J Street: Conservative is the new Moderate


On November 28th, 2011, I attended a talk given by the president of J Street and former domestic policy advisor for president Bill Clinton. His name is Jeremy Ben-Ami and the event was at Congregation Gates Of Heaven in Schenectady, NY. As J Street has been publically portrayed as a "liberal/progressive" alternative to more conservative, right-wing thinkers and organizations like Alan Dershowitz and AIPAC, I had hopes of finding a local chapter of an organization I could get behind since I consider myself to be a “progressive/left” American Jew when it comes to views on the Israel/Palestine conflict. But, as I’ve come to understand, and as illustrated by Ben-Ami’s talk to a room at full capacity including Congressman Paul Tonko (Dem-NY), the meaning and usage of political labels like “left/liberal/progressive” is no longer very dependable.     
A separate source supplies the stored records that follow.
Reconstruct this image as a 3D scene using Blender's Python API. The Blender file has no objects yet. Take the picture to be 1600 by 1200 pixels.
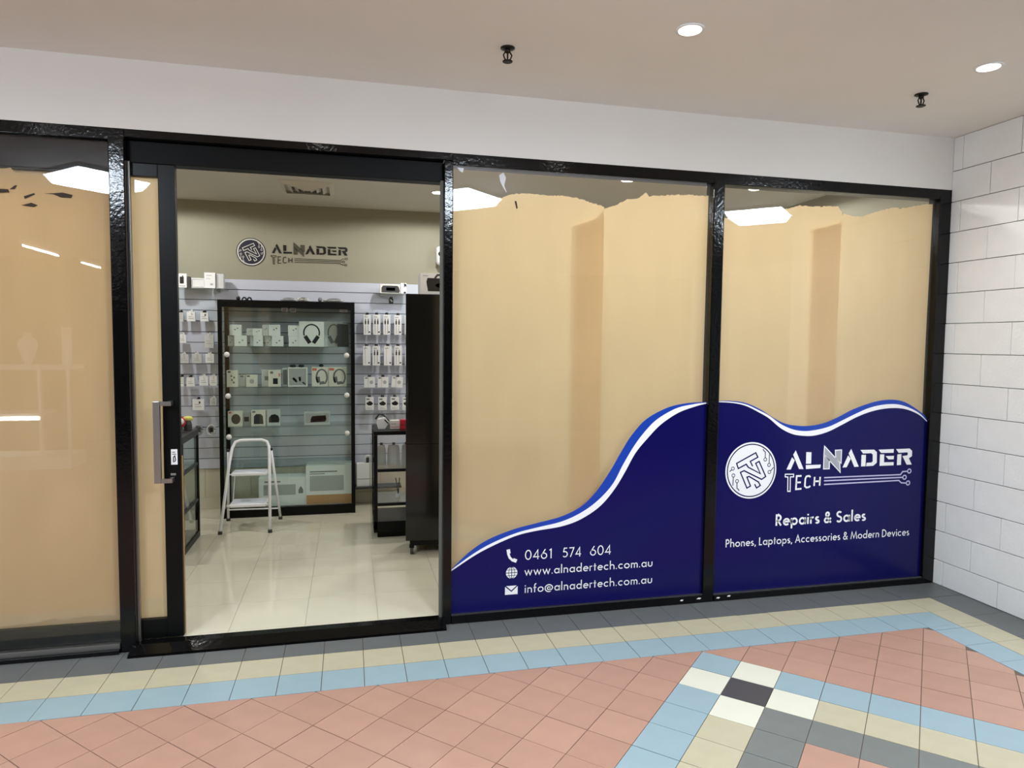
import bpy, bmesh, math, random
from mathutils import Vector, Matrix
random.seed(7)
S = bpy.context.scene
C = S.collection
PI = math.pi
def lin(c): return tuple(((v/255)/12.92 if v <= 10 else ((v/255+.055)/1.055)**2.4) for v in c)+(1,)
# ---------------------------------------------------------------- camera, world, exposure
FPX = 1067.52                       # focal length in pixels of a 1600 px wide frame
cd = bpy.data.cameras.new('camera'); cd.sensor_width = 36; cd.lens = 36*FPX/1600; cd.clip_start = .05; cd.clip_end = 100
cam = bpy.data.objects.new('camera', cd); C.objects.link(cam); S.camera = cam
_r = Vector((0.97283525, -0.23127924, 0.01007438)); _u = Vector((0.0045425, 0.06258077, 0.99802956)); _f = Vector((0.23145398, 0.97087258, -0.06193137))
cam.matrix_world = Matrix(((_r.x, _u.x, -_f.x, -0.09311), (_r.y, _u.y, -_f.y, -3.79663), (_r.z, _u.z, -_f.z, 1.6177), (0, 0, 0, 1)))
w = bpy.data.worlds.new('world'); S.world = w; w.use_nodes = True
w.node_tree.nodes['Background'].inputs[0].default_value = (.88, .95, 1.0, 1)
w.node_tree.nodes['Background'].inputs[1].default_value = 0.35
S.view_settings.view_transform = 'Standard'; S.view_settings.look = 'None'; S.view_settings.gamma = 1; S.view_settings.use_curve_mapping = False
S.view_settings.exposure = 0.1
S.cycles.use_denoising = True; S.cycles.max_bounces = 10; S.cycles.transparent_max_bounces = 24
S.cycles.sample_clamp_indirect = 6
L_TROFFER, L_DOWN, L_SPOT, L_SHOPSPOT, L_SHOPDISC, L_TUBE = 84, 3.2, 38, 29, 10, 40
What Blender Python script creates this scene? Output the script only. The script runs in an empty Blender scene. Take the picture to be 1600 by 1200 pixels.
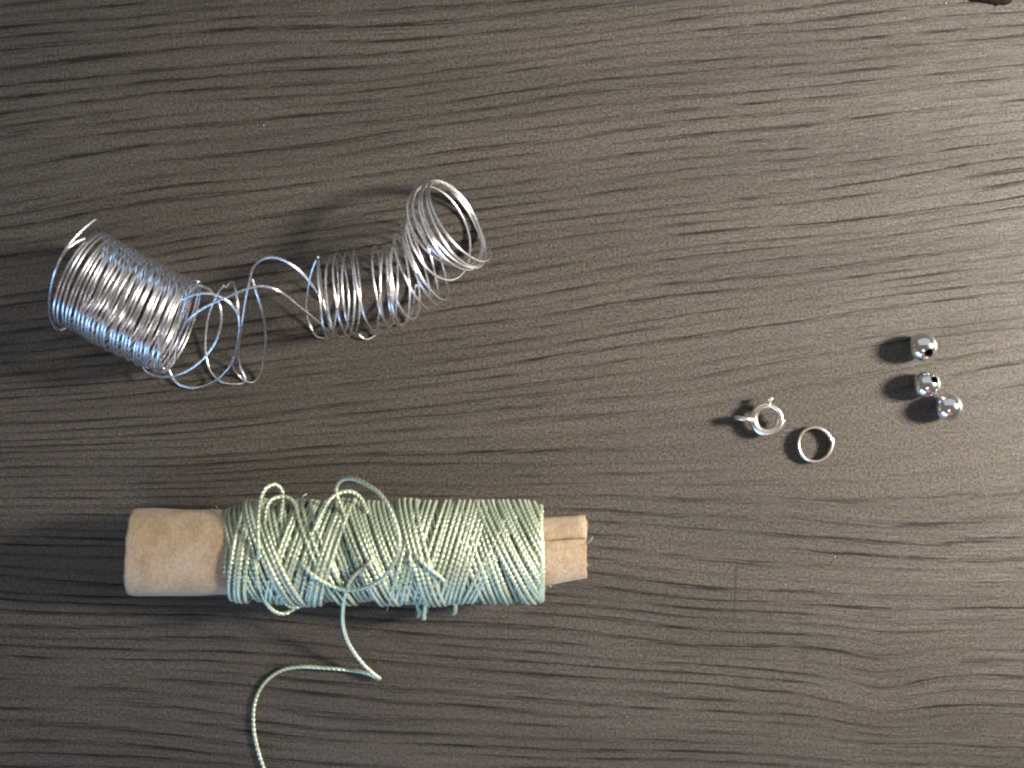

I’ve recently started video recording events of interest. Unfortunately, I was not permitted to document this talk/discussion. Earlier the same month I had attended another event (“Tree Of Life Conference”) on the conflict and was allowed, no questions asked, to film at will. However, an email to the organizer of the J Street event inquiring if the event was open to the public and whether I could record it, was answered with “…you will not be able to video-record the event” [emphasis in original]. In my view, this unwillingness of J Street to allow recording vs. other organizations’ more openness illustrates J Street’s more “closed/conservative” nature, despite their public rhetoric to the contrary. This closed nature is also illustrated by Max Blumenthal’s report earlier this year on Ben-Ami’s statement (as quoted to Blumenthal through Omar Barghouti), “We Want to keep this debate [on BDS] inside the Jewish community. So we won’t participate in a debate with any Palestinians.”

At the talk, Ben-Ami and nearly all who participated in the Q&A used the same “Israel first” posture and phrasing that is consistently used in the U.S. media and from Israel itself. It’s as if J Street wants to cloak itself in a Trojan Horse of seemingly “progressive” or “reformist” language in the media to allow acceptance of essentially the same old conservative policies through congress. Almost all of the questions/comments I heard from the crowd during the Q&A were straight out of the right-wing talking points playbook. Questions like: “What makes you think we can trust Mahmoud Abbas?,” or “How could you possibly think of negotiating with Hamas?,” or “With the rocket fire coming from Gaza, isn’t The Goldstone Report totally unjustified?” This last question was tinged with the usual hints that Richard Goldstone, and the Report itself, was anti-Semitic.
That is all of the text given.